Political Debates Strengthen Our Democracy

Aug 28, 2014

In the United States and in Montana, the proper functioning of our democratic form of government requires an active and informed participation by the electorate.

Broad “participation” is essential to the American democratic election formula.  That is why GOP efforts at suppressing the vote across the nation, the subject of my commentary last month, is not just reprehensible, but also detrimental to the proper functioning of our system.

In addition to broad participation, the idea of an “informed” electorate is equally essential to the proper functioning of our government and to the free elections which are the hallmark of our process.  Informing the electorate is the dual responsibility of the news media and the candidates.  The news media provide the primary communication vehicle while the candidates are responsible for providing real information about themselves, their records, and their positions on important issues to voters.

The nexus of this responsibility, the crossroad where candidates and the news media come together, finds its best and most effective vehicle to be political campaign debates.

Our national and state history is replete with examples of political campaign debates informing the electorate and enhancing and strengthening our democratic system.

Historically, the seven Illinois senatorial debates between Abraham Lincoln and Steven Douglas set the standard for the value of candidate debates revealing essential truths to the electorate.  While many people attended those debates in person, the newspapers of the time were the primary vehicle by which voters learned of what was said. 

That speaks to the critical role the news media play in disseminating truth directly to the voters, a recognition of the role of the press seen by the Founding Fathers when they wrote and adopted the First Amendment of the US Constitution that recognized both freedom of speech and freedom of the press.

On September 26, 1960, we entered a new era of political discourse with the first-ever televised presidential debate between Richard Nixon and John Kennedy.  An unheard of 60 percent of adults nationwide tuned in as the debate was brought into the living rooms of more than 65 million people.  Three more debates between the two followed and the die was cast, though through the years candidates have manipulated the debate concept and have even refused to participate, depending upon what was to their political advantage.
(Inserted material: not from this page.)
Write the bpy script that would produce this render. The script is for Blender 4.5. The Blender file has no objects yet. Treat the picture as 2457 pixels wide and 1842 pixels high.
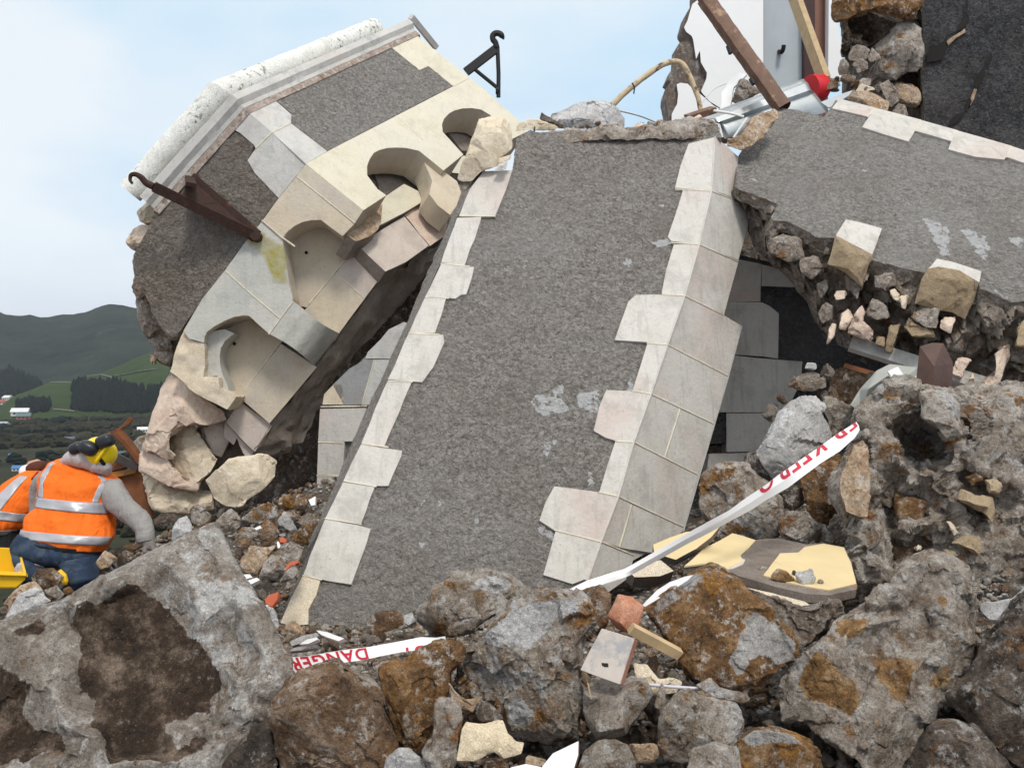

Having one big audience, as in the Kennedy-Nixon example, is not always possible.  In places like Montana, where we are spread so widely and there is no dominant media outlet, the number of debates can replace the idea of one big audience.  Here, the best blend is to reach a large audience using the media AND a large number of debates to geographically cover the state.

In 1980, former Governor Ted Schwinden and then State Senator Jack Ramirez of Billings participated in twenty-five (25) debates including one in Jordan, Montana, according to Schwinden’s filmed reflections last year.  

In 1992, Governor Marc Racicot and former State Representative Dorothy Bradley engaged in thirty-five (35) debates according to Bradley recently.  In fact, she said that “the ‘word’ was that if 2 people stopped in the street to change a tire we would stop and have a debate.”

However, the debate schedule in Montana this year is rather sparse.  Some candidates look at debates as being about them and their political advantage rather than about the voters.  They want to be elected with voters only seeing 30-second advertisements advancing the candidate’s “spin” rather than candidates, through debates, revealing themselves, their record and their positions to the voters.

With open seats for Senate and Congress, this is an important time for the citizens to be able to make informed decisions on their future representatives.  Because those elected in 2014 are likely to be in positions of responsibility for many years to come, to deny the voters the ability to make an informed choice by limiting debate opportunities weakens our democratic processes and is an insult to the voters.

Voters can take charge of this situation by taking the position that if a candidate is unwilling to engage in multiple debates before the people, sponsored by the news media, then that candidate has proven himself or herself unworthy of getting a scratch in the voting booth.

And the news media of Montana can not only fulfill its responsibility by hosting debates, but can take candidates to task for their refusal to participate.  Only when there is a political price to pay for not participating will some candidates actually be willing to expose themselves fully to the electorate.

If the result of these efforts is more debates, our democratic processes will be strengthened.

This is Evan Barrett in Butte, looking forward to many candidate debates between now and November.


Evan Barrett of Butte, has spent the last 45 years at the top level of Montana economic development, government, politics and education. He is currently the Director of Business & Community Outreach and an instructor at Highlands College of Montana Tech.  These are his personal views.